Je fus toute ma vie à la recherche de moi-même à travers différentes techniques de danse. J’ai vu les danses de Gurdjieff pour la première fois dans le film « Rencontre avec des hommes remarquables ». Je vivais alors en Inde, dans la communauté d’Osho. Il m’avait personnellement demandé d’étudier la démonstration des Mouvements donnés à la fin du film, pour commencer leur apprentissage et pouvoir ensuite les enseigner dans sa communauté. Quelque chose a si fortement retenu mon attention, que j’en eu la respiration coupée. Bien que les danses soient belles et charismatiques, ce n’était pas leur esthétique, leur beauté qui m’avaient subjuguée, mais quelque chose qui transparaissait derrière le mouvement visible, un état intérieur reflété sur le visage des danseurs, une qualité particulière de présence. J’avais devant les yeux une ‘technique’ de danse dans laquelle, indéniablement, l’être tout entier participe et pas simplement le corps. Ce n’était pas la création d’une danse, mais la création de danseurs au travers de la danse. Ils semblaient habités par des forces inhérentes aux mouvements eux-mêmes, par une nouvelle essence. Je me suis rendu compte que chaque mouvement extérieur n’était que l’extrémité d’un iceberg, que des formes intérieures composaient un chemin vivant et un chemin de vie. Que peut-être j’aurais enfin la chance d’incarner, après mes longues années de recherche, le lien entre la danse et la méditation.
C’est avec bonheur que je me suis lancée corps et âme, dans ce qui deviendrait une toute nouvelle discipline pour mon corps, mon esprit et mon cœur… Au début, cela semblait être un grand travail de coordination, de rythme et une nouvelle façon d’habiter mon corps, en raison de ce style de postures, transitions, séquences inconnues jusqu’alors : les pieds suivent un certain rythme, le bras droit un autre, le bras gauche un autre encore, ou des séries de mouvements étrangement asymétriques, une partie du corps arrondie et l’autre staccato
Cependant je découvre que ce processus offre bien plus que cela : il agit également au niveau des canaux d’énergie, débloquant des nœuds émotionnels, se débarrassant de vieux systèmes de croyances. Il m’est arrivé de ressentir une nouvelle restructuration au niveau du cerveau, comme si des sentiers inexplorés se transformaient soudainement en des circuits ouverts, que de nouveaux passages s’ouvraient entre les 2 hémisphères du cerveau.

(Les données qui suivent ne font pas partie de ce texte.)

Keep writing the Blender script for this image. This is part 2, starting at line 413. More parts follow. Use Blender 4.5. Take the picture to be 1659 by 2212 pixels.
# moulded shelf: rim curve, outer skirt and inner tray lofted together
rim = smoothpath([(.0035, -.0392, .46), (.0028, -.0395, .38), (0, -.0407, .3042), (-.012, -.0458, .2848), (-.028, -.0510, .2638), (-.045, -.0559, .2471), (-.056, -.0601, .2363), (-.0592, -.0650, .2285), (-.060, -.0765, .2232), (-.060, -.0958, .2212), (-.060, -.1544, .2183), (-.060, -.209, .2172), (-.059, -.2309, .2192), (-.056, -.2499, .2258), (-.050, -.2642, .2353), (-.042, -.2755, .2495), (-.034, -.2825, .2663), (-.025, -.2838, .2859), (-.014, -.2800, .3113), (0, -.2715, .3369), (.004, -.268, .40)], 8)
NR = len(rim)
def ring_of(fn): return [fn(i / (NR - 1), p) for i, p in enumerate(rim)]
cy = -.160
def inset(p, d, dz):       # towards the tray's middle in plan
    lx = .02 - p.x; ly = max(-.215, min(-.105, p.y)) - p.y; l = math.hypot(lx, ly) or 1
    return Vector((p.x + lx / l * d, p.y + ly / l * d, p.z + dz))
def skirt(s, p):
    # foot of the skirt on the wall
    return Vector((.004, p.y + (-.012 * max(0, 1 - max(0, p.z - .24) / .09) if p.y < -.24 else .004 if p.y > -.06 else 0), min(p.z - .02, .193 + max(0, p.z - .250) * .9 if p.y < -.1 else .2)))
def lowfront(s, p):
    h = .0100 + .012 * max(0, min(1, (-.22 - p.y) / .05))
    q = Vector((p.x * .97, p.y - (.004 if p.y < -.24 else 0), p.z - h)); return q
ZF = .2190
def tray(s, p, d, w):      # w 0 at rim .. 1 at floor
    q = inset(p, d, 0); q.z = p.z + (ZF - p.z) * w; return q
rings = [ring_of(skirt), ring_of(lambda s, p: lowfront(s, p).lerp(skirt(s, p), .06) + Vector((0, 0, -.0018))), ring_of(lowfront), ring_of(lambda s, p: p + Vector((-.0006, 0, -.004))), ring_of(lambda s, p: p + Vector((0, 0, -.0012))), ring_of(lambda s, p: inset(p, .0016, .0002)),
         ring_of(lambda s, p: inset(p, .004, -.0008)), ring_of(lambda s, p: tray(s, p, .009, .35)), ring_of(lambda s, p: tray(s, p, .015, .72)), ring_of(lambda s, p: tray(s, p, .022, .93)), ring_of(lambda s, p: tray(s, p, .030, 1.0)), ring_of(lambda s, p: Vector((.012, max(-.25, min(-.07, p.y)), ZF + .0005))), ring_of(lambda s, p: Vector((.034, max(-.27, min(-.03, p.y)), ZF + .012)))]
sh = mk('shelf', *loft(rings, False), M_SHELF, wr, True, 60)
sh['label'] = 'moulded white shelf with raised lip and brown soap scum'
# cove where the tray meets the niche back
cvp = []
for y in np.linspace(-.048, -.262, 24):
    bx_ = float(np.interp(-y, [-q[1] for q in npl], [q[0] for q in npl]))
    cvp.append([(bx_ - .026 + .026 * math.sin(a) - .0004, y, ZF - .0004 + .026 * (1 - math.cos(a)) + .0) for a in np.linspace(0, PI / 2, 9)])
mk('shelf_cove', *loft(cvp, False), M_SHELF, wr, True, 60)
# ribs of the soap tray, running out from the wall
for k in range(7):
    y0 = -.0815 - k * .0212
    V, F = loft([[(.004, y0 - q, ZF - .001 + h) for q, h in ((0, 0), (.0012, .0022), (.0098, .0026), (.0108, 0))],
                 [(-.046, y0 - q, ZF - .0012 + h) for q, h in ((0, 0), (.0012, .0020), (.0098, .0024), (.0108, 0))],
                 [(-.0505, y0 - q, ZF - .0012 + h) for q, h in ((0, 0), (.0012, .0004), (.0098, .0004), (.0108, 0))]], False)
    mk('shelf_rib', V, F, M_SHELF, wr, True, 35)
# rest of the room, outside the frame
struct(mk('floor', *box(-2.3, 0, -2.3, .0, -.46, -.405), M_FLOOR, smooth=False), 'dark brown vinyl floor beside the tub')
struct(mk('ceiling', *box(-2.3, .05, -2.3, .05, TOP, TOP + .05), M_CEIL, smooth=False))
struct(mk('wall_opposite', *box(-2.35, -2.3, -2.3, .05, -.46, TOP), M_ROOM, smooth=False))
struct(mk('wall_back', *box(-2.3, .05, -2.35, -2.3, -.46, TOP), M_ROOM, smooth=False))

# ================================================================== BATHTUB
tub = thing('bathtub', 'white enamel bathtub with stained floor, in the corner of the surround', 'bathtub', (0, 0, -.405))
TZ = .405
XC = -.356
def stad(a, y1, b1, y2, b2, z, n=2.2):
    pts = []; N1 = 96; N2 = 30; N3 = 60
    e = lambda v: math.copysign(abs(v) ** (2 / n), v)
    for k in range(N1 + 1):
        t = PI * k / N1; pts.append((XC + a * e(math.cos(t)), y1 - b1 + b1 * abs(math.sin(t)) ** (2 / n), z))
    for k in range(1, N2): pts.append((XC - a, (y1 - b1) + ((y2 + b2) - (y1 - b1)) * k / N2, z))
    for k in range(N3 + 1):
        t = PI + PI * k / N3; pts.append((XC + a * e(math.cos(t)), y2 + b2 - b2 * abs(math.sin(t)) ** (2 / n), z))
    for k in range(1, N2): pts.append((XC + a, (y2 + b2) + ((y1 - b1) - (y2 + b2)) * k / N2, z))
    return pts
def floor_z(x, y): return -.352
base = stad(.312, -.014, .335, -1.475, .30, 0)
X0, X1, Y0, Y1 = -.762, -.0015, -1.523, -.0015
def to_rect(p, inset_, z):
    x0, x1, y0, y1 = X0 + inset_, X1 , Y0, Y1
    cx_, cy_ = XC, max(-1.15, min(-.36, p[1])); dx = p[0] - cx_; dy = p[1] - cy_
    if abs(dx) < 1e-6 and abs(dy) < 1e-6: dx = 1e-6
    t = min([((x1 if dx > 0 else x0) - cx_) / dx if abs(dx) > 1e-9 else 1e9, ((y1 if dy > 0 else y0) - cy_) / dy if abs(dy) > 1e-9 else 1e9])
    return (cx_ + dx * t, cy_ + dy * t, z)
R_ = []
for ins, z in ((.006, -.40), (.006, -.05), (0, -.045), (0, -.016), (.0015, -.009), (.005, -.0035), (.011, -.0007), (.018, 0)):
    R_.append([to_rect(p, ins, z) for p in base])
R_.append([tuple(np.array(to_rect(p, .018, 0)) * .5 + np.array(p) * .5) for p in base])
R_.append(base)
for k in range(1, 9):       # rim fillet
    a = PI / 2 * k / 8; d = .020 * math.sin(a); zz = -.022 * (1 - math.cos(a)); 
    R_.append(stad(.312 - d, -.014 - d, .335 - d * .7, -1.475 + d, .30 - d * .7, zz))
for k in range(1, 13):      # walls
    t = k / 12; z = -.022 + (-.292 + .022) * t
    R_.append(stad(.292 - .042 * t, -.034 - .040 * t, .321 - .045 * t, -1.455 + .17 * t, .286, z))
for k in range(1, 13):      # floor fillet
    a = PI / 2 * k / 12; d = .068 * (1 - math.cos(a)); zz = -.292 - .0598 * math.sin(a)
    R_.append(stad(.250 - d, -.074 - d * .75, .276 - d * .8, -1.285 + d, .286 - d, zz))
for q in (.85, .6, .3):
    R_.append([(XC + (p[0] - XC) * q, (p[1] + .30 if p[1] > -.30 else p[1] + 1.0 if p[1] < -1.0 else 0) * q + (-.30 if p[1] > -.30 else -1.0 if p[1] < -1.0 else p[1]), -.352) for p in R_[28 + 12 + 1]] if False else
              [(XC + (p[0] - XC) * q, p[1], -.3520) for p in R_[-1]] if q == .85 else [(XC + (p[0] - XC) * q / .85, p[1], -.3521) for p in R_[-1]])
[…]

Dans l’enseignement, nous harmonisons le travail des deux hémisphères. L’hémisphère droit, qui apprend à travers une vision globale, l’intuition, le fusionnement et l’amour. L’hémisphère gauche, qui apprend à travers des modèles précis, une perception exacte, l’observation des détails.
Lorsque la musique et les mouvements s’arrêtèrent, j’observais avec étonnement une nouvelle qualité d’énergie circulant puissamment à l’intérieur du corps et la joie de cette réalisation inonda mon cœur. De toute ma carrière de danseuse, je n’avais jamais eu cette expérience ! Je commençais à m’engager émotionnellement, tout en restant détachée grâce à l’observation. Je me suis mise à examiner tous les différents climats des Mouvements : l’espace intérieur paisible de certaines prières ; l’aspiration, la nostalgie éveillée par d’autres ; le déchirement du cœur provoqué par le sentiment de savoir que ‘je’ suis bien plus que ce que je vis ; le feu intérieur, la passion et la détermination déclenchés par les danses derviches et aussi l’humour contenu dans certains passages. Je commençais à incarner dans ma chair le langage des différentes positions et les transitions de l’une à l’autre. L’important n’est pas juste d’accéder à la position, mais la façon d’y parvenir, ce continuel message ininterrompu donné par le mouvement et ses composants : parfois, un tout petit changement de la position spatiale des doigts de la main, et le sens change radicalement. À condition bien sûr, encore et encore, que quelqu’un soit ‘présent’, témoin, et à condition que l’Être domine le faire. Et à ce moment-là, nous faisons l’expérience de la trilogie exprimée aussi de façon verbale dans certaines danses :
« Je suis, je souhaite, je peux »
Je suis, donc, je peux.
Juste cela ouvrit une nouvelle direction dans ma vie quotidienne.
Si « je suis », unie dans mon corps, mon cœur et mon esprit, en ce lieu et cet instant, je suis alors capable d’agir dans la vie de façon consciente et efficace.
Les mouvements me montrent que soit je suis présente, avec mes trois centres, physique, émotionnel et intellectuel, se soutenant les uns les autres, soit je ne suis pas présente. Il n’y a pas d’à-peu-près.
Et le goût de ces deux états est si différent ! L’un est l’état brumeux du sommeil, du doute, de l’anxiété et l’autre donne un goût de liberté, d’espace, de silence et d’harmonie.